How css_version busts the cache¶
templates.css_version is a short string -- it can carry a content hash -- and
it is the cache-bust pointer for the stylesheet. The worker embeds it in the
stylesheet URL it writes into every rendered page:
/_assets/styles/<slug>/<css_version>.css
for example:
/_assets/styles/celebrity-v1/1.css
Because the version is part of the URL path, the CDN treats each version as a distinct, independently cacheable asset:
- An admin edits
templates.cssand bumpstemplates.css_version(e.g. from1to2). - The next render emits
/_assets/styles/celebrity-v1/2.css-- a URL the edge has never seen, so it misses the cache and fetches the new CSS once. - Every browser now loads the new stylesheet. The old
.../1.cssstays cached and harmless for anyone mid-session.
The headline benefit: bumping css_version publishes new CSS with no worker
redeploy. The styling is data, and changing it is a data edit plus a pointer
bump, never a code deploy.
The seed in 0015_page_types_and_css_version.sql sets the initial version for
the shipped template:
SET @css := '1';
UPDATE templates SET css_version = @css
WHERE slug = 'celebrity-v1' AND (css_version IS NULL OR css_version = '');
Where the raw CSS is served¶
cms-api exposes the raw stylesheet at:
/public/v2/templates/<slug>/css
The worker fetches it from there (once, then served from the edge under the
versioned /_assets/styles/<slug>/<css_version>.css path described above).

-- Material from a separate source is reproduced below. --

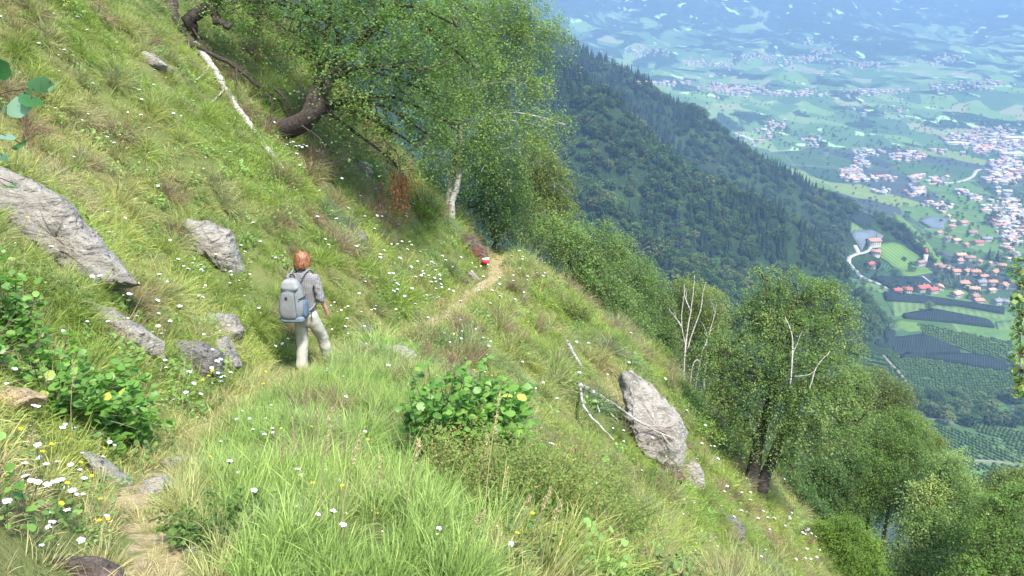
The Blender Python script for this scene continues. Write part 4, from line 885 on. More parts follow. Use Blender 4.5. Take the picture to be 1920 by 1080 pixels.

Why css_version is not in the history mirror¶
template_history mirrors templates' editorial columns, but not
css_version. The reason is that css_version is a cache pointer, not
editorial content -- it records "which cached copy is current", which is
operational state, not an edit worth auditing. So:
- When
0015_page_types_and_css_version.sqladds thecss_versioncolumn to existing databases, it leaves thetrg_templates_historytrigger untouched. TemplateHistory(the model) has nocss_versioncolumn.
css itself (the stylesheet body) is part of the template's editorial content;
only the version pointer is excluded from history.
Adding the columns to existing databases¶
On a brand-new database create_all() adds css and css_version straight
from the model. On an existing database the DDL file adds them with guarded,
idempotent ALTERs -- it checks information_schema.columns first and only
runs the ALTER if the column is absent, so re-running the file is a no-op:
SET @c := (
SELECT COUNT(*) FROM information_schema.columns
WHERE table_schema = DATABASE() AND table_name = 'templates'
AND column_name = 'css_version'
);
SET @ddl := IF(@c = 0,
'ALTER TABLE templates ADD COLUMN css_version VARCHAR(32) NULL',
'SELECT 1');
PREPARE s FROM @ddl; EXECUTE s; DEALLOCATE PREPARE s;
The same guarded pattern adds css LONGTEXT NULL.